**Stated exercise**
Take the data that follows and retype it word for word.
— START —
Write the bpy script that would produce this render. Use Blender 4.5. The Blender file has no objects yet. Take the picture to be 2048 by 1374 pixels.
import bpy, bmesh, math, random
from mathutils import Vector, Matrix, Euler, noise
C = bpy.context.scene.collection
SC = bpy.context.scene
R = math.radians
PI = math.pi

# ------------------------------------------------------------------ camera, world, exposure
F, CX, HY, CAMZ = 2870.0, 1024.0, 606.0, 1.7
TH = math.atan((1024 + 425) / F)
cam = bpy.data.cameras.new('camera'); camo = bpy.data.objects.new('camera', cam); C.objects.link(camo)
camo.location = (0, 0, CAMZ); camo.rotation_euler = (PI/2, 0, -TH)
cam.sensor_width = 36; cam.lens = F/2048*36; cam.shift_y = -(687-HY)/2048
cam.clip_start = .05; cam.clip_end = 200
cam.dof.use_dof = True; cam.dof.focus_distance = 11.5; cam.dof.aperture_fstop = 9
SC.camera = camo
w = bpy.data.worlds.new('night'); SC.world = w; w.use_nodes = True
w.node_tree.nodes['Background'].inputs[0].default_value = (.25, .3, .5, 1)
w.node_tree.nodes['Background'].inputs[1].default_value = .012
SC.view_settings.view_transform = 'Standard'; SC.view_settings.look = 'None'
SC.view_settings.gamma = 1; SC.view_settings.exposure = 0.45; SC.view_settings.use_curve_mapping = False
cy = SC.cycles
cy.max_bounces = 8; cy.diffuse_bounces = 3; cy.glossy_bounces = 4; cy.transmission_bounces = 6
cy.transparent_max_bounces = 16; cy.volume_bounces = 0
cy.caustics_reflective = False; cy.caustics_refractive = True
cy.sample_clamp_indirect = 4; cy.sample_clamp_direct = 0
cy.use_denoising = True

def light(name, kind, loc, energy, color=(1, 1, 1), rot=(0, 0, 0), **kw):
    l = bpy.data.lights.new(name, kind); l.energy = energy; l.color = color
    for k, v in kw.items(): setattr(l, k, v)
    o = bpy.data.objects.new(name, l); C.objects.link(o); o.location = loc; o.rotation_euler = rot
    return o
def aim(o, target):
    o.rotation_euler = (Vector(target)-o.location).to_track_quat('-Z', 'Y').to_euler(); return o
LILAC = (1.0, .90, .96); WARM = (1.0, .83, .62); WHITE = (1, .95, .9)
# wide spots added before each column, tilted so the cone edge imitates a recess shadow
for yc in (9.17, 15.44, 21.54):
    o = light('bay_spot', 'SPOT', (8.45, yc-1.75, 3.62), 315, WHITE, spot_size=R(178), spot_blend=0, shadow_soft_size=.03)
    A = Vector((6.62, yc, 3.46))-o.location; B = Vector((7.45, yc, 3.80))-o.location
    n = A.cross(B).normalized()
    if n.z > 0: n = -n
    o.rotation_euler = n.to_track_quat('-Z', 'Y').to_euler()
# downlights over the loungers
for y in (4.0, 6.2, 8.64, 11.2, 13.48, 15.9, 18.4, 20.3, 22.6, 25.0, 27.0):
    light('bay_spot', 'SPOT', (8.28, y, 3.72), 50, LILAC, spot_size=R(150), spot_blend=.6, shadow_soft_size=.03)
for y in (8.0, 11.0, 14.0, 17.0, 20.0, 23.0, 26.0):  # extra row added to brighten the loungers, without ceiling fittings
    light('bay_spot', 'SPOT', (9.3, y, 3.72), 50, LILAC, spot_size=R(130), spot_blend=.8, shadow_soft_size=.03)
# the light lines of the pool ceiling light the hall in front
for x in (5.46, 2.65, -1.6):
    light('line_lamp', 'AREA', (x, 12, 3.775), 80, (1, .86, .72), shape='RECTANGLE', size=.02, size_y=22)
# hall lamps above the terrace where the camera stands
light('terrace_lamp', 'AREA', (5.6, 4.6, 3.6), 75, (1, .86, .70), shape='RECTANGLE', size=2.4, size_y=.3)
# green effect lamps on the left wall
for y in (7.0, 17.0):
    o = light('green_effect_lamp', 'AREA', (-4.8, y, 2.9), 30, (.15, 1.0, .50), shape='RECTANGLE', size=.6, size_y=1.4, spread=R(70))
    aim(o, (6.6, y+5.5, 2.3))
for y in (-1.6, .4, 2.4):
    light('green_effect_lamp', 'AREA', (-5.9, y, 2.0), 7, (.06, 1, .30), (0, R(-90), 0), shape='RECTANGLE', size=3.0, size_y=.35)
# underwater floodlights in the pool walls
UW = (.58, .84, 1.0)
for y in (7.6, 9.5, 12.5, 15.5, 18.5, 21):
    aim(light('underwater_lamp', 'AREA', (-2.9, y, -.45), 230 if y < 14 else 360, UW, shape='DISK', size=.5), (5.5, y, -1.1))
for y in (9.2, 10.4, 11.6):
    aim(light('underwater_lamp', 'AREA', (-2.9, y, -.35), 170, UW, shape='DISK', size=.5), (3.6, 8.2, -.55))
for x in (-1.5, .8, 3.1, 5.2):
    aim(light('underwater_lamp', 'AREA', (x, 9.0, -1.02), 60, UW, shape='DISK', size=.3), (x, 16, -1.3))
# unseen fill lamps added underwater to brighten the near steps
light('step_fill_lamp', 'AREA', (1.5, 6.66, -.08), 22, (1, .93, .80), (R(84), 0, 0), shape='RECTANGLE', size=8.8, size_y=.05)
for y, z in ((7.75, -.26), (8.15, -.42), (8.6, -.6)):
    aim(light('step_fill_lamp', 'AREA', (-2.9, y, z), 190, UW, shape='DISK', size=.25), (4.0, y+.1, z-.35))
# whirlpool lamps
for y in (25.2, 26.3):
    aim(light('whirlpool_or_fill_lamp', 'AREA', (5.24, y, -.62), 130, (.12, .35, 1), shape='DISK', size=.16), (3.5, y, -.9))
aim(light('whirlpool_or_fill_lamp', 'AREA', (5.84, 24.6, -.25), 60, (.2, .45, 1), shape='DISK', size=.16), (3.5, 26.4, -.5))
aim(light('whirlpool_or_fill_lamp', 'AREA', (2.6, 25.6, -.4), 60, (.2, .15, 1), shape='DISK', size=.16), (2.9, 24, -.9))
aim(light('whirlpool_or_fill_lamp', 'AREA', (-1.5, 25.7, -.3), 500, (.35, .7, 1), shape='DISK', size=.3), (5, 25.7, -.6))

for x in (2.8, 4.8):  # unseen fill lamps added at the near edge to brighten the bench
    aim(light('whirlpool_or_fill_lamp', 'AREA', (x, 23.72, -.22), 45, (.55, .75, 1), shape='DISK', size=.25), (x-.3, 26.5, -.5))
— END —
**Response to this task**
Write the bpy script that would produce this render. Use Blender 4.5. The Blender file has no objects yet. Take the picture to be 2048 by 1374 pixels.
import bpy, bmesh, math, random
from mathutils import Vector, Matrix, Euler, noise
C = bpy.context.scene.collection
SC = bpy.context.scene
R = math.radians
PI = math.pi

# ------------------------------------------------------------------ camera, world, exposure
F, CX, HY, CAMZ = 2870.0, 1024.0, 606.0, 1.7
TH = math.atan((1024 + 425) / F)
cam = bpy.data.cameras.new('camera'); camo = bpy.data.objects.new('camera', cam); C.objects.link(camo)
camo.location = (0, 0, CAMZ); camo.rotation_euler = (PI/2, 0, -TH)
cam.sensor_width = 36; cam.lens = F/2048*36; cam.shift_y = -(687-HY)/2048
cam.clip_start = .05; cam.clip_end = 200
cam.dof.use_dof = True; cam.dof.focus_distance = 11.5; cam.dof.aperture_fstop = 9
SC.camera = camo
w = bpy.data.worlds.new('night'); SC.world = w; w.use_nodes = True
w.node_tree.nodes['Background'].inputs[0].default_value = (.25, .3, .5, 1)
w.node_tree.nodes['Background'].inputs[1].default_value = .012
SC.view_settings.view_transform = 'Standard'; SC.view_settings.look = 'None'
SC.view_settings.gamma = 1; SC.view_settings.exposure = 0.45; SC.view_settings.use_curve_mapping = False
cy = SC.cycles
cy.max_bounces = 8; cy.diffuse_bounces = 3; cy.glossy_bounces = 4; cy.transmission_bounces = 6
cy.transparent_max_bounces = 16; cy.volume_bounces = 0
cy.caustics_reflective = False; cy.caustics_refractive = True
cy.sample_clamp_indirect = 4; cy.sample_clamp_direct = 0
cy.use_denoising = True

def light(name, kind, loc, energy, color=(1, 1, 1), rot=(0, 0, 0), **kw):
    l = bpy.data.lights.new(name, kind); l.energy = energy; l.color = color
    for k, v in kw.items(): setattr(l, k, v)
    o = bpy.data.objects.new(name, l); C.objects.link(o); o.location = loc; o.rotation_euler = rot
    return o
def aim(o, target):
    o.rotation_euler = (Vector(target)-o.location).to_track_quat('-Z', 'Y').to_euler(); return o
LILAC = (1.0, .90, .96); WARM = (1.0, .83, .62); WHITE = (1, .95, .9)
# wide spots added before each column, tilted so the cone edge imitates a recess shadow
for yc in (9.17, 15.44, 21.54):
    o = light('bay_spot', 'SPOT', (8.45, yc-1.75, 3.62), 315, WHITE, spot_size=R(178), spot_blend=0, shadow_soft_size=.03)
    A = Vector((6.62, yc, 3.46))-o.location; B = Vector((7.45, yc, 3.80))-o.location
    n = A.cross(B).normalized()
    if n.z > 0: n = -n
    o.rotation_euler = n.to_track_quat('-Z', 'Y').to_euler()
# downlights over the loungers
for y in (4.0, 6.2, 8.64, 11.2, 13.48, 15.9, 18.4, 20.3, 22.6, 25.0, 27.0):
    light('bay_spot', 'SPOT', (8.28, y, 3.72), 50, LILAC, spot_size=R(150), spot_blend=.6, shadow_soft_size=.03)
for y in (8.0, 11.0, 14.0, 17.0, 20.0, 23.0, 26.0):  # extra row added to brighten the loungers, without ceiling fittings
    light('bay_spot', 'SPOT', (9.3, y, 3.72), 50, LILAC, spot_size=R(130), spot_blend=.8, shadow_soft_size=.03)
# the light lines of the pool ceiling light the hall in front
for x in (5.46, 2.65, -1.6):
    light('line_lamp', 'AREA', (x, 12, 3.775), 80, (1, .86, .72), shape='RECTANGLE', size=.02, size_y=22)
# hall lamps above the terrace where the camera stands
light('terrace_lamp', 'AREA', (5.6, 4.6, 3.6), 75, (1, .86, .70), shape='RECTANGLE', size=2.4, size_y=.3)
# green effect lamps on the left wall
for y in (7.0, 17.0):
    o = light('green_effect_lamp', 'AREA', (-4.8, y, 2.9), 30, (.15, 1.0, .50), shape='RECTANGLE', size=.6, size_y=1.4, spread=R(70))
    aim(o, (6.6, y+5.5, 2.3))
for y in (-1.6, .4, 2.4):
    light('green_effect_lamp', 'AREA', (-5.9, y, 2.0), 7, (.06, 1, .30), (0, R(-90), 0), shape='RECTANGLE', size=3.0, size_y=.35)
# underwater floodlights in the pool walls
UW = (.58, .84, 1.0)
for y in (7.6, 9.5, 12.5, 15.5, 18.5, 21):
    aim(light('underwater_lamp', 'AREA', (-2.9, y, -.45), 230 if y < 14 else 360, UW, shape='DISK', size=.5), (5.5, y, -1.1))
for y in (9.2, 10.4, 11.6):
    aim(light('underwater_lamp', 'AREA', (-2.9, y, -.35), 170, UW, shape='DISK', size=.5), (3.6, 8.2, -.55))
for x in (-1.5, .8, 3.1, 5.2):
    aim(light('underwater_lamp', 'AREA', (x, 9.0, -1.02), 60, UW, shape='DISK', size=.3), (x, 16, -1.3))
# unseen fill lamps added underwater to brighten the near steps
light('step_fill_lamp', 'AREA', (1.5, 6.66, -.08), 22, (1, .93, .80), (R(84), 0, 0), shape='RECTANGLE', size=8.8, size_y=.05)
for y, z in ((7.75, -.26), (8.15, -.42), (8.6, -.6)):
    aim(light('step_fill_lamp', 'AREA', (-2.9, y, z), 190, UW, shape='DISK', size=.25), (4.0, y+.1, z-.35))
# whirlpool lamps
for y in (25.2, 26.3):
    aim(light('whirlpool_or_fill_lamp', 'AREA', (5.24, y, -.62), 130, (.12, .35, 1), shape='DISK', size=.16), (3.5, y, -.9))
aim(light('whirlpool_or_fill_lamp', 'AREA', (5.84, 24.6, -.25), 60, (.2, .45, 1), shape='DISK', size=.16), (3.5, 26.4, -.5))
aim(light('whirlpool_or_fill_lamp', 'AREA', (2.6, 25.6, -.4), 60, (.2, .15, 1), shape='DISK', size=.16), (2.9, 24, -.9))
aim(light('whirlpool_or_fill_lamp', 'AREA', (-1.5, 25.7, -.3), 500, (.35, .7, 1), shape='DISK', size=.3), (5, 25.7, -.6))

for x in (2.8, 4.8):  # unseen fill lamps added at the near edge to brighten the bench
    aim(light('whirlpool_or_fill_lamp', 'AREA', (x, 23.72, -.22), 45, (.55, .75, 1), shape='DISK', size=.25), (x-.3, 26.5, -.5))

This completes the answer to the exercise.